Audi A4 1.8t Repairs
Every car over a year old is going to need some kind of repairs. My Audi was no exception. This section will be used to go over the repairs that I've done, many of which are common problems on the B5 chassis. The maintenance and repairs commonly needed on these cars are not for the feint of heart. If you like having your weekends free I suggest buying a japanese car instead!
Repair #001 : Gauge bulbs

When I bought the car about half of the guage bulbs were out. About 2/3 of the tach was out and part of the speedometer. The other guages outside the picture were out too. The hard part was going through most of them checking for bad bulbs. The filament is super small. I got a little surprise when I took the cluster out! What the hell!? Some jackass super glued and hard wired a bulb to the back of the tachometer. I put some spade connectors on it so I could take it on and off. I'm not sure what I'm going to do to fix this for the long term. I'm going to have to cut it off.

All done for the moment. Notice the brake bulb now works. The trip meter light went out but I fixed it later.
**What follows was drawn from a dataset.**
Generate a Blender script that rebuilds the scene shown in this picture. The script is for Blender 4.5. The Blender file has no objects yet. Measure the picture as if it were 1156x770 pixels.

Repair #002 : Oil drain plug

The Oil drain plug on this car was stripped off. In order to do an oil change I needed a new one, and, it turns out that there was a change in the design at some point so I had to order both. The top two plugs are the for the differential and take a 10mm hex key. The bottom two are the two designs of oil pan drain plugs. On my car the plug on the lower right.
Repair #003 : Constant velocity joint
Yum! I mail ordered for the 14mm hex key socket to get the axle bolt off. I've since seen those sockets at Autozone and on ECS tuning's website. The CV joint that I bought from Blauparts came with a regular 27mm(?) bolt. This project took me a long time because of stuck ball joints. I took the lower ones off because the infamous upper pinch bolt was stuck inside the front uprights. Once I got the end of the axle free from the knuckle I put the old axle bolt back in and used that to pop the CV joint off.
The new joint went on without much trouble. Time consuming since it was the first one I've done but not difficult. That style of boot clamp sucks! Don't ever buy a new boot with that style.
I have since done the cv boot on the drivers side front as well. I caught it before it broke but only just. There were cracks in the rubber all along the seams. As a bonus it came with the good boot clamps too. No axle bolt, cv joint washers, or c clips though! (advance auto). The ECS cv boot kit is a great deal since it does have all of that stuff.
Repair #005 : Rear lower door trim

The rear passenger side lower door trim fell off of our A4 shortly after we acquired it. I ordered the part from ECS and with it in hand tried to get the screw from the previous trim off of the bottom of the door. It's a Phillips head screw and it was rusted solid into the metal part of the last trim. With a helper to hold the other side of the screw with vice grips and my 1/2" drill we drilled through the head in about half a minute. I went slow so as not to drill into the paint on the door. I replaced the Phillips head with a 2.5mm hex key bolt to stay with the overall Audi-ness of the vehicle(this should absolutely be a stainless bolt if you ever want to take it out again). It looks so much better! A week after I fixed that one the drivers side fell off.